The Gonski Report. Lets just get on with funding schools properly and fairly. In my studies last year I read a lot of about the complicated way schools are funded. My concern with the Gonski report is the part about no school will be funded less. That is a clause from earlier funding reform that exacerbated the inequality. Redistribution of resources to those with greatest need should involve some schools being funded less. End of.

Kevin and Julia. Silly me. When I heard Rudd resign I thought, ‘oh good, now he’ll just quietly go away.’ But no. A leadership challenge. Why would he want to lead a party that doesn’t want to work with him? That’s madness. Really, it’s playing out like a David Williamson play set in a bowling club. Can’t we just skip to the part of the story where Penny Wong and Malcolm Turnbull are party leaders??
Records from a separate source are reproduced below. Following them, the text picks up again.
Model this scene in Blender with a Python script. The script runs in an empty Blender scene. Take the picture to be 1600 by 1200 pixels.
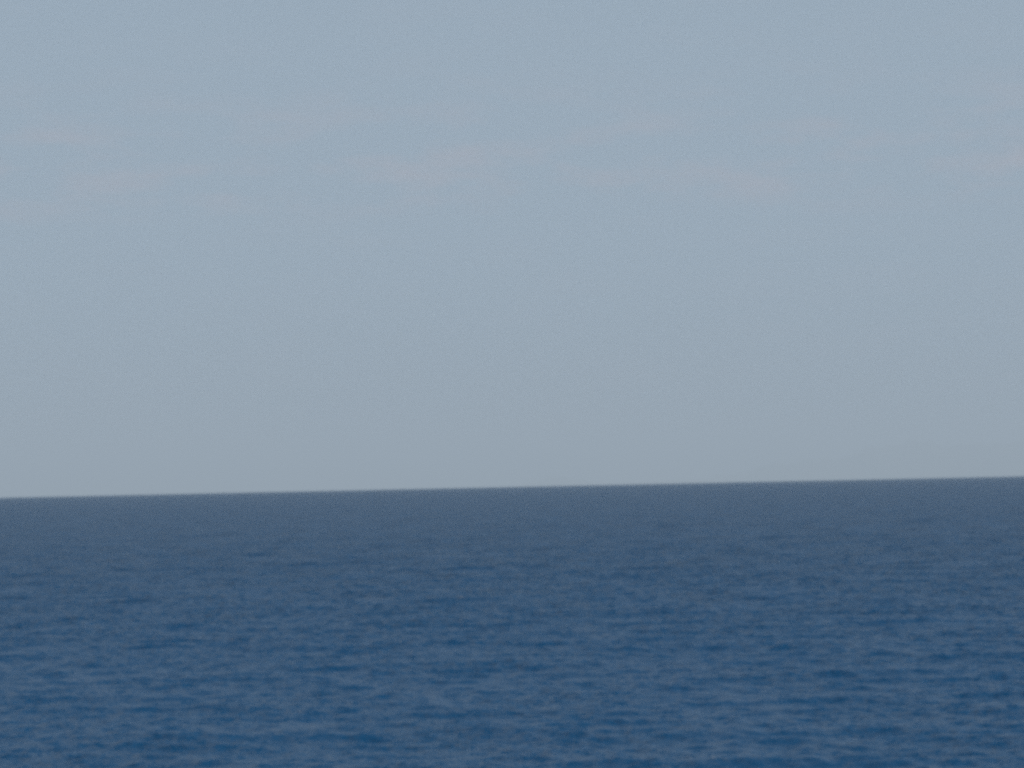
import bpy, math
import numpy as np
from mathutils import Matrix

# ------------------------------------------------------------------ camera, sky, sun, exposure
scene = bpy.context.scene
R_EARTH = 6371000.0
CAM_H = 10.0                       # metres above the water
LENS = 100.0

cam_data = bpy.data.cameras.new('camera')
cam = bpy.data.objects.new('camera', cam_data)
scene.collection.objects.link(cam)
cam_data.lens = LENS
cam_data.sensor_width = 36.0
cam_data.clip_start = 0.1
cam_data.clip_end = 400000.0
f_px = 1600.0 * LENS / 36.0
dip = math.sqrt(2.0 * CAM_H / R_EARTH)                 # dip of the true horizon
ROLL = math.radians(-1.2)                             # the camera was held slightly askew
pitch = math.atan(161.0 * math.cos(ROLL) / f_px) - dip
cam.matrix_world = (Matrix.Translation((0, 0, CAM_H))
                    @ Matrix.Rotation(math.radians(90) + pitch, 4, 'X')
                    @ Matrix.Rotation(ROLL, 4, 'Z'))
scene.camera = cam

SKY = 0.08
CLOUD_SHIFT = (19.3958, 12.862, -7.20864)
VEIL_LOW = (0.300 / SKY, 0.374 / SKY, 0.452 / SKY, 1)
VEIL_HIGH = (0.325 / SKY, 0.412 / SKY, 0.500 / SKY, 1)
CLOUD = (0.41 / SKY, 0.42 / SKY, 0.48 / SKY, 1)
SUN_ELEV, SUN_AZ = math.radians(48), math.radians(125)  # azimuth from +Y, clockwise: to the right, a little behind the camera

world = bpy.data.worlds.new('World')
scene.world = world
world.use_nodes = True
nt = world.node_tree
nt.nodes.clear()
w_out = nt.nodes.new('ShaderNodeOutputWorld')
w_bg = nt.nodes.new('ShaderNodeBackground')
sky = nt.nodes.new('ShaderNodeTexSky')
sky.sky_type = 'NISHITA'
sky.sun_disc = False
sky.sun_elevation = SUN_ELEV
sky.sun_rotation = SUN_AZ
sky.altitude = 0.0
sky.air_density = 1.0
sky.dust_density = 1.0
sky.ozone_density = 3.0
w_bg.inputs['Strength'].default_value = SKY

def N(kind, **kw):
    n = nt.nodes.new(kind)
    for k, v in kw.items():
        setattr(n, k, v)
    return n

def L(o, i):
    nt.links.new(o, i)

def map_range(value, f0, f1, t0, t1, smooth=False):
    n = N('ShaderNodeMapRange', interpolation_type='SMOOTHSTEP' if smooth else 'LINEAR')
    for key, v in (('From Min', f0), ('From Max', f1), ('To Min', t0), ('To Max', t1)):
        n.inputs[key].default_value = v
    L(value, n.inputs['Value'])
    return n.outputs['Result']

def mix_col(fac, a, b):
    n = N('ShaderNodeMix', data_type='RGBA')
    if fac is not None:
        L(fac, n.inputs['Factor'])
    for key, v in (('A', a), ('B', b)):
        if isinstance(v, tuple):
            n.inputs[key].default_value = v
        else:
            L(v, n.inputs[key])
    return n.outputs['Result']

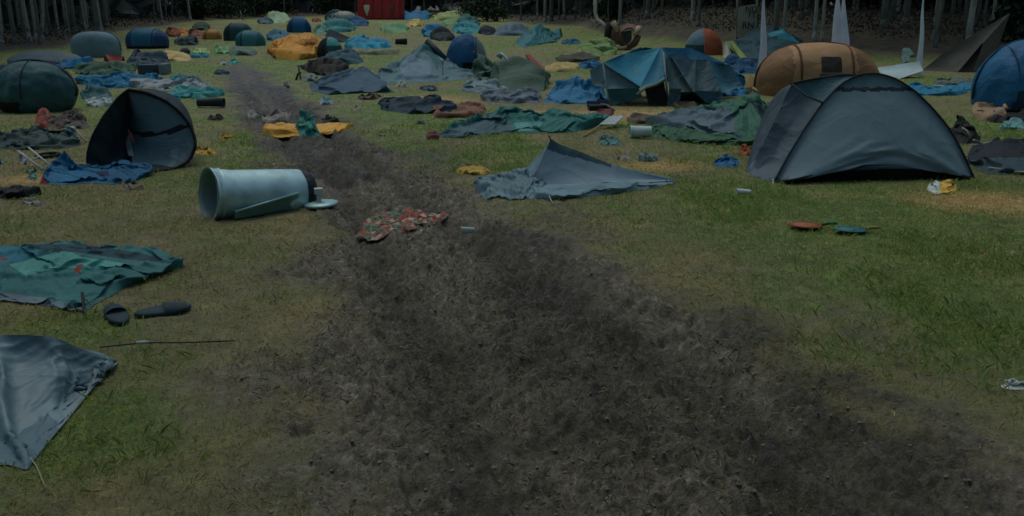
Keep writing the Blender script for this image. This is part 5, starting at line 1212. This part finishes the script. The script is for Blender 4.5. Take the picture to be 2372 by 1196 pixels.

Rachel Cusk. I’ve been reading her books since I became a mum. Her husband stopped work as a lawyer to look after their children so she could write. Now they’ve broken up. She’s written about it. In this piece from The Guardian she describes the pain of the separation, her surprise at realising that her husband hates her, and how her situation has challenged her idea of herself as an feminist. The subtext, for me, is again about the challenges of being an artist and a mother. The comments here are 99% negative.

http://www.guardian.co.uk/lifeandstyle/2012/feb/17/rachel-cusk-divorce-the-aftermath


I’m still trying to get used to the new routines for the new school year and fitting everything in. And in between everything and always needing to be done, grocery shopping, food preparation, washing up, washing clothes and putting them away. Ah, life.

1 comment:

Melissa said...

It's only been a month in the system, but I'm pretty unconvinced individual families can make a substantial difference to the public high school. Input into teacher effectiveness and curriculum choice would be a start. OK. I say input but I mean parent control :) This is where being a customer of a school comes in handy I guess, having money as leverage. If a private school parent is unhappy with a school, they can withdraw their resources in the shape of their fees.

Yay! for the New Moon piece. We'd love to read it!

Boo hiss to the Rudd stuff; I too am not part of the 'Australian people' who seem to think it's all one big reality TV show.

This is why our public high schools need a healthy dose of courses like philosophy, logic and critical thinking...

Grr...sorry if this is a bad mood comment, up with vomiting child last night!